NEW YORK, January 4, 2026, 13:55 ET — Market closed
- OPEC+ kept oil output steady on Sunday and set its next meeting for Feb. 1.
- U.S. energy shares started 2026 higher, even as crude prices remain under pressure.
- Traders are watching crude’s next move, U.S. inventory data on Jan. 7 and early earnings from oilfield services.
OPEC+ kept oil output unchanged on Sunday after a brief meeting, reaffirming a plan by eight key members to pause production increases — meaning no additional barrels — through March, the group said. It will meet again on Feb. 1, as the oil market digests political shocks from Yemen to Venezuela. “Right now, oil markets are being driven less by supply–demand fundamentals and more by political uncertainty,” said Jorge Leon, head of geopolitical analysis at Rystad Energy. Reuters
That backdrop matters for energy stocks because the sector entered 2026 with early momentum. The Energy Select Sector SPDR Fund (XLE) — an exchange-traded fund that tracks S&P 500 energy companies — rose 2.1% on Friday to $45.65, after trading between $44.49 and $45.78, while the S&P 500 gained 0.2%. Investing
Crude has not followed the same script so far. Brent futures settled down 10 cents at $60.75 a barrel on Friday and U.S. West Texas Intermediate (WTI) eased 10 cents to $57.32; Brent is the global benchmark and WTI is the main U.S. grade. Both benchmarks ended 2025 down nearly 20%, as traders weighed oversupply concerns against geopolitical risks, analysts said. Reuters
Big U.S. energy names still ran higher on Friday. Exxon Mobil rose about 1.9% and Chevron gained roughly 2.3%, while oilfield-services provider SLB added about 4.8% — companies that tend to benefit when producers spend more on drilling and well work.
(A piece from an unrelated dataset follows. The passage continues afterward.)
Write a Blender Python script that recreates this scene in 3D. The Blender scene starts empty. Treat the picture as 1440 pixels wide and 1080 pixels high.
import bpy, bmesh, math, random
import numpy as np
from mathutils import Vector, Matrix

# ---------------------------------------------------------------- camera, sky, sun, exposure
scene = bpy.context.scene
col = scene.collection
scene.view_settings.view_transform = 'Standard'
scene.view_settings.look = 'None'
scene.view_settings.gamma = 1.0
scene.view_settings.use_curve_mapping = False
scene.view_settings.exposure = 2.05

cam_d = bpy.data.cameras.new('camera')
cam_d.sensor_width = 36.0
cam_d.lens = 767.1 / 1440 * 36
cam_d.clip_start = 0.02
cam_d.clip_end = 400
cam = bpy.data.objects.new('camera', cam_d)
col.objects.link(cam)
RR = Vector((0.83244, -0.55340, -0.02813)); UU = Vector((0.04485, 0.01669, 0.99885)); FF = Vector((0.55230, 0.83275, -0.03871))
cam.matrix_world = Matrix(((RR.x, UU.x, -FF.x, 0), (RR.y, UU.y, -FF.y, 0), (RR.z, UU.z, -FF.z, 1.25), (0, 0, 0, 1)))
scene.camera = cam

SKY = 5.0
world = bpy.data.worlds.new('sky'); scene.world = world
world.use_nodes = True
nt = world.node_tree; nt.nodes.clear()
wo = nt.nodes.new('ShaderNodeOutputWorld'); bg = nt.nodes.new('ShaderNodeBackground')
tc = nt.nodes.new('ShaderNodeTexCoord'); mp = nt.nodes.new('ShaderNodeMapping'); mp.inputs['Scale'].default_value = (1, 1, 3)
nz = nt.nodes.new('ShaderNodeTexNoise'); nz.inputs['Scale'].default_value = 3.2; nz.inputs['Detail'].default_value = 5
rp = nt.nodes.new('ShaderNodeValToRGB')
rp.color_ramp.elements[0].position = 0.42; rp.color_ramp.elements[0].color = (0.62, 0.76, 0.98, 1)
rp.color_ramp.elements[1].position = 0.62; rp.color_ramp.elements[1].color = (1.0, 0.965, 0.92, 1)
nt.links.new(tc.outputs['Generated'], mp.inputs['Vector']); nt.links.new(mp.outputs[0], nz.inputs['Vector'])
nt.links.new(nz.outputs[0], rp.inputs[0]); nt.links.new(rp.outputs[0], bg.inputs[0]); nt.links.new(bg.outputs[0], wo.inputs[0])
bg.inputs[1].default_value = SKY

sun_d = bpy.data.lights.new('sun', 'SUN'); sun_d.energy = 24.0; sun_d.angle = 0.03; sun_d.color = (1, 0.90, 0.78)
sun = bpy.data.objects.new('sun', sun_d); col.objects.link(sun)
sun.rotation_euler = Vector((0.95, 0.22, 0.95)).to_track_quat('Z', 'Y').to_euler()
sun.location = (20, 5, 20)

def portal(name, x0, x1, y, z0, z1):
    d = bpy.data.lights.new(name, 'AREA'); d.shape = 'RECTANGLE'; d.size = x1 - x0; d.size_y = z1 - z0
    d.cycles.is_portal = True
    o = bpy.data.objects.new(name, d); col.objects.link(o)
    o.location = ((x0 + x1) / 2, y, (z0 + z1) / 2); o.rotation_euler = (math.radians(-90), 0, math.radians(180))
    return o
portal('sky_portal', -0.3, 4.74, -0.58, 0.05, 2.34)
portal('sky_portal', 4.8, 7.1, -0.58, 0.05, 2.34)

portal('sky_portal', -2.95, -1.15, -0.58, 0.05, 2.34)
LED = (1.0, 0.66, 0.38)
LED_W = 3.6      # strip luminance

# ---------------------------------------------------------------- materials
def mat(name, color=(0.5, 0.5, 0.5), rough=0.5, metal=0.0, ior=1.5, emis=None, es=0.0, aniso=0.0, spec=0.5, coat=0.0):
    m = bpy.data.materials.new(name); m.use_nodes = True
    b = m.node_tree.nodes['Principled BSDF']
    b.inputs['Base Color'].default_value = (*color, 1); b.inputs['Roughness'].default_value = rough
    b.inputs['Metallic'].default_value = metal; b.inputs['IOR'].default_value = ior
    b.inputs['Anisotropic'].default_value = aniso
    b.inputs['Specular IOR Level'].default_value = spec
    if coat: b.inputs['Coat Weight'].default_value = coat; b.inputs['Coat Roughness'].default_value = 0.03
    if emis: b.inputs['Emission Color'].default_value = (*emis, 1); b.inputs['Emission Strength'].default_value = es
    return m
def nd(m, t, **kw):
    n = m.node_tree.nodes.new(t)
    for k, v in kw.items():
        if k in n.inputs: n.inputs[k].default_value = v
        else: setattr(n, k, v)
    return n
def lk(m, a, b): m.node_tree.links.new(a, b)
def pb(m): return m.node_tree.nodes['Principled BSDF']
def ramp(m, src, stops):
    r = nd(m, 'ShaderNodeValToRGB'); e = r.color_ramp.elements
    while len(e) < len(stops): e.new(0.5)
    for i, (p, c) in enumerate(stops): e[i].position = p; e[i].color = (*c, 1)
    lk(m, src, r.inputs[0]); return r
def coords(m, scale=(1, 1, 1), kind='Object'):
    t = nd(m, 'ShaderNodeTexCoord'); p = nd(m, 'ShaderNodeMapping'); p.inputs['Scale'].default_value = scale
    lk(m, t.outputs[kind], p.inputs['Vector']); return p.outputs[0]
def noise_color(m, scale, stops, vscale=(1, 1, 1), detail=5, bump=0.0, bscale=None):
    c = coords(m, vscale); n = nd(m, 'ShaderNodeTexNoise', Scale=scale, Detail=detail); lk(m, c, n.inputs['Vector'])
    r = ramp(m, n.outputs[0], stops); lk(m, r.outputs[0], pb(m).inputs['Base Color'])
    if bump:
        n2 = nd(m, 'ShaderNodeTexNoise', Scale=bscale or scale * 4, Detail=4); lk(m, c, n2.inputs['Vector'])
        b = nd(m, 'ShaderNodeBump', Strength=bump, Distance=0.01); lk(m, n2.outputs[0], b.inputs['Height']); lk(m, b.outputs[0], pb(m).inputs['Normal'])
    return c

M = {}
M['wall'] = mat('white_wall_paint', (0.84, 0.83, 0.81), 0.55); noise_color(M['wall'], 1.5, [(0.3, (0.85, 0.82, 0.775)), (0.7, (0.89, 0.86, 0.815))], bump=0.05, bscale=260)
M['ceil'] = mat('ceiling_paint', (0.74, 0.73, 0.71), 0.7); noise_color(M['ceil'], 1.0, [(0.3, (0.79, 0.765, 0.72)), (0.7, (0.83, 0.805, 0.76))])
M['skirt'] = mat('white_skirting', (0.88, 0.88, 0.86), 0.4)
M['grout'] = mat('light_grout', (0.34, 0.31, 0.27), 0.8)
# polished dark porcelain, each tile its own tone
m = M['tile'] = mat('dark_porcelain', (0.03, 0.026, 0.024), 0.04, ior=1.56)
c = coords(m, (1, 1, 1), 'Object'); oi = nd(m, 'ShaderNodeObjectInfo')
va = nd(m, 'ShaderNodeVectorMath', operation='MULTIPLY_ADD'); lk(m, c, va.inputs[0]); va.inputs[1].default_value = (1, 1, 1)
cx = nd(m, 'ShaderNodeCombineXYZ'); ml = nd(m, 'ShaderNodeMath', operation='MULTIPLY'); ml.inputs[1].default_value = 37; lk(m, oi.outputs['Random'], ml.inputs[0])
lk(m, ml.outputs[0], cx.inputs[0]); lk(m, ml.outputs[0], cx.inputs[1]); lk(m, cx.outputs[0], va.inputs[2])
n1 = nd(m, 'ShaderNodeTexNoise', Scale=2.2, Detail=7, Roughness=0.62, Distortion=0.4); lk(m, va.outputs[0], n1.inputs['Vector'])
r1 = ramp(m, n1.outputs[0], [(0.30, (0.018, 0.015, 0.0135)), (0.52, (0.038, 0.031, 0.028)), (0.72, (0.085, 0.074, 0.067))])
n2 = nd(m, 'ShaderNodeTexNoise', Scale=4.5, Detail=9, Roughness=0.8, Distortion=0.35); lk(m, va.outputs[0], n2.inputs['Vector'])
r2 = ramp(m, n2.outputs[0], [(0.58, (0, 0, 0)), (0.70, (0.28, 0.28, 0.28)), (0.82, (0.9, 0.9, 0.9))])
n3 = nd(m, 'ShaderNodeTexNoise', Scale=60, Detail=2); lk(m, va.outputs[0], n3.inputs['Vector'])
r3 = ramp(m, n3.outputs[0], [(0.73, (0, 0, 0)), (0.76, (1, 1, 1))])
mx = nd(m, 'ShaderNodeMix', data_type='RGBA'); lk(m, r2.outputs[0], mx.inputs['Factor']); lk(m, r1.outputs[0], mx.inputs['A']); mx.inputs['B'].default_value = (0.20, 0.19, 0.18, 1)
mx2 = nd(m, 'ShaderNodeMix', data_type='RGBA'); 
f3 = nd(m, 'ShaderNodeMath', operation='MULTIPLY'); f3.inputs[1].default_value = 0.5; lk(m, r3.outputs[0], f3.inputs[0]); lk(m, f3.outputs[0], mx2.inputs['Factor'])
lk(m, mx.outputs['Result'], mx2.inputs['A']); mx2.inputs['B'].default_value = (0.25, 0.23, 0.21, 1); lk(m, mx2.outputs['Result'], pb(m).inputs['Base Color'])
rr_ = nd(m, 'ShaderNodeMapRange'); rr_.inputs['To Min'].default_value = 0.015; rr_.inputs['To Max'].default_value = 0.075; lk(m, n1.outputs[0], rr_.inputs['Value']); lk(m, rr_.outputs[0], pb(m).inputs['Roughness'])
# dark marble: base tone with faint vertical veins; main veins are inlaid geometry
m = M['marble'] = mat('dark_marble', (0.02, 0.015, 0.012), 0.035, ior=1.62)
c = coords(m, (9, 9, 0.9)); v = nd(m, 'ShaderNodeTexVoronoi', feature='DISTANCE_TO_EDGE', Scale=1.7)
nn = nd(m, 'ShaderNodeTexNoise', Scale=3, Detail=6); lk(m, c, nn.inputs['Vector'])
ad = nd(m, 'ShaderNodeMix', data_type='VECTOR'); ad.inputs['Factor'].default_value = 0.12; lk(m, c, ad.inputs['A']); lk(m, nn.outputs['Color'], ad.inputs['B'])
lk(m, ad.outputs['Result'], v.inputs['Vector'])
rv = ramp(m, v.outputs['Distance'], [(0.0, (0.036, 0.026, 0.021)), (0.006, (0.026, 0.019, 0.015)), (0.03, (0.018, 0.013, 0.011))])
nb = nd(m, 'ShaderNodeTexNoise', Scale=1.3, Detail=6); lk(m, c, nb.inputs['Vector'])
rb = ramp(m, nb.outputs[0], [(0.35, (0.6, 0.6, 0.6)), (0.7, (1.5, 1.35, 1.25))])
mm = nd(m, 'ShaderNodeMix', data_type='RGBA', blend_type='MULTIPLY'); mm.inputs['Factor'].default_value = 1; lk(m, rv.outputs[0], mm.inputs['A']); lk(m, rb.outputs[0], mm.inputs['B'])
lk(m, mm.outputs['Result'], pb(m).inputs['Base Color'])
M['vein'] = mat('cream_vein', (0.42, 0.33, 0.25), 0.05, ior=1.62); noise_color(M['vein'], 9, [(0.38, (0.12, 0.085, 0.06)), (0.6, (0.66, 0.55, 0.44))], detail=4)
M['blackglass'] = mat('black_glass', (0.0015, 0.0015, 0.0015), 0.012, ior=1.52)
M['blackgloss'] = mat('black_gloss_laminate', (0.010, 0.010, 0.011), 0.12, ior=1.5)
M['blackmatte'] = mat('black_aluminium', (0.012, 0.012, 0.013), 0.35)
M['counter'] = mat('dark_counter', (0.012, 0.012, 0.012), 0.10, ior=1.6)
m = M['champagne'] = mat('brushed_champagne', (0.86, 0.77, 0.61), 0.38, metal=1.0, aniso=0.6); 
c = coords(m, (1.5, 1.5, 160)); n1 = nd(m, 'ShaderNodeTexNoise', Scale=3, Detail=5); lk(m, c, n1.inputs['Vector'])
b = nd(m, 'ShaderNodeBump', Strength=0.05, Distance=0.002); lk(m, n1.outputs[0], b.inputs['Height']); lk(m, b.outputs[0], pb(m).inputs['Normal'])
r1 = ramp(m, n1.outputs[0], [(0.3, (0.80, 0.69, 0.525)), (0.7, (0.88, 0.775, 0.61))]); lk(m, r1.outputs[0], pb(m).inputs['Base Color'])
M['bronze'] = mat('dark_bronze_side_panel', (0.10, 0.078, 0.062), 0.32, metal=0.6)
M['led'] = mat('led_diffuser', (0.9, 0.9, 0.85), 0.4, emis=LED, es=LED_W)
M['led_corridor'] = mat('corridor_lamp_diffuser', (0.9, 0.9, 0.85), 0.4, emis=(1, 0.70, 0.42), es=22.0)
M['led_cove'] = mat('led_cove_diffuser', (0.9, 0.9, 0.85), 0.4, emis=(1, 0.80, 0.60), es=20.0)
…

Venezuela is the wild card investors are trying to price, but the timeline looks long. President Donald Trump said on Saturday that major U.S. oil companies would spend billions to restore Venezuelan output after Nicolás Maduro was captured and removed by U.S. forces, while Chevron said it was focused on employee safety and asset integrity and would comply with relevant laws. Analysts cited by Reuters said rebuilding the industry would require years and heavy investment, with a U.S. embargo on Venezuelan oil still in place. Reuters
Outside the U.S., energy-linked shares started the week with a cautious tone. In Riyadh trading on Sunday, Saudi Aramco fell 1.6% as Gulf markets slipped on weak oil prices, according to Reuters. Reuters
The next near-term catalyst is U.S. inventory data. The Energy Information Administration’s weekly petroleum status report — closely watched for changes in stored crude and fuel that can move prices — is typically released at 10:30 a.m. ET on Wednesdays, and the agency has flagged Jan. 7 for the rollout of a new information release system for the report. U.S. Energy Information Administration
Earnings will also start filtering into the picture. SLB said it will issue fourth-quarter and full-year 2025 results at 7:00 a.m. ET on Jan. 23, followed by a conference call at 9:30 a.m. ET — an early read on upstream spending and service pricing. SLB
But the sector’s early bounce has a clear downside scenario: if crude extends last year’s slide on persistent oversupply, energy shares can lose their bid quickly, especially after a strong first session of the year. Chart watchers will also focus on whether XLE holds above the $44.50 area from Friday’s low and whether it can push through the $45.80 zone near Friday’s high — levels traders often use as reference points for buying or selling. Investing
The market’s next tell comes when oil futures resume trading later Sunday and when U.S. equities reopen on Monday, Jan. 5. After that, attention turns to the EIA report on Jan. 7, SLB’s results on Jan. 23 and OPEC+’s next policy meeting on Feb. 1.